Trevor Moore Undermines His Better Qualities in The Story of Our Times

Comedy Reviews trevor moore
Trevor Moore Undermines His Better Qualities in The Story of Our Times

The setup of Trevor Moore’s The Story of Our Times is a novel one: take the style of an internet comedy music video, extend the intro into a full framing narrative you can check back in on, and create a long-form musical film. Great. I dig it. Here’s how it’s constructed: after a night of getting stoned and surfing the internet, his girlfriend reminds him they need to go to brunch with her horrible friends and some guy who does CrossFit. Each interval in this process spins off into a song. Cool. Lean. To the point. Let’s do this.

The early efforts are extremely promising. Moore excels at packing as many jokes into his motormouth verses as he can, and reliably escalates the premises of these sketches faster and more compellingly than you initially expect. When he pours energy drinks and coke on his laptop, the self-aware computer very quickly draws the attention of a race of giant Kaiju gods that have kept humans in a simulation to see if they are ready to join the galaxy.

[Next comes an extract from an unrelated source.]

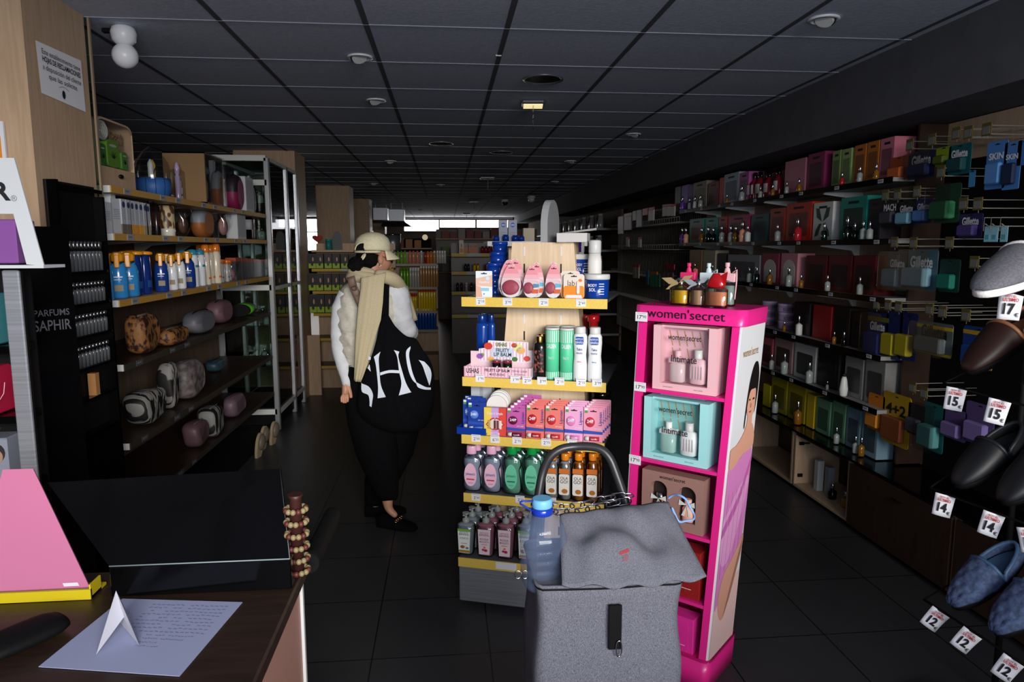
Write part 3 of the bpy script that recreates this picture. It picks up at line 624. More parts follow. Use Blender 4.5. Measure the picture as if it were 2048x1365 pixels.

Things generally go that big that fast, and it works to help the through line of the special from feeling skimpy.

When he turns his sights on our present moment, things get a lot dicier. Moore, as an alumnus of the stalwart mid 2000’s sketch comedy troupe The Whitest Kids U’ Know, is no stranger to the hellscape that the modern internet has become. His variations on this theme—specifically, a song that highlights the disparity between Tesla’s accomplishments and some kid who makes hundreds of thousands of dollars off a YouTube channel called “Statutory Vape,” and a retelling of the Kardashians’ history in the style of an epic ballad—are the special’s most satisfactory and successful moments. His need to turn that satirical edge towards everything soon becomes a problem.

“Candice, I’m not sexist. What are you talking about?” Moore, at one point, says to his cartoonishly frigid girlfriend whose various slights and insistences have served as inspiration for each song in the special so far. One of several anthems that closes the special implores all of us, regardless of whether we think “this bathroom is only for people born girls” or “there should be no guns left in the world,” should just “shut the fuck up” because a meteor is coming and we should realize arguing is pointless. I don’t doubt that this comes from a place of genuine frustration, but frustration with what? That he has to listen to people complain? He has the other characters call him out as a white dude taking this stance, but he seems to think that’s a completely unfair point. Like there’s nothing to the idea that some people don’t want to shut the fuck up and wait for an asteroid to hit them.

When he communicates this worldview to his brunch companions, they call him a Nazi and leave. They’re too limited to see that caring is…bullshit? Or at least that’s really how it comes across. So despite Moore’s attempts to include internet shitlords as the objects of his derision—as when his self-aware computer becomes a men’s rights activist or he has to insist that he, Trevor Moore, doesn’t think Sandy Hook was a hoax (yes, that happens)—it comes across as weirdly shitlord-sympathetic. He doesn’t seem to get that these Bo Burnham rallying cries are a lot less rallying when they’re directed at people he’d like to see get bullied more, like someone who self-identifies as the planet Mercury (okay, I kind of see your po—) and is proud that they’re gender-fluid and obese (why, why would you include that). It’s very hard to walk away from this special fist-pumping in self-satisfaction the way it would seem Moore wants you to, and it’s a shame that you’re instead left with this bad of a taste in your mouth.

Trevor Moore’s The Story of Our Times is available through Comedy Central.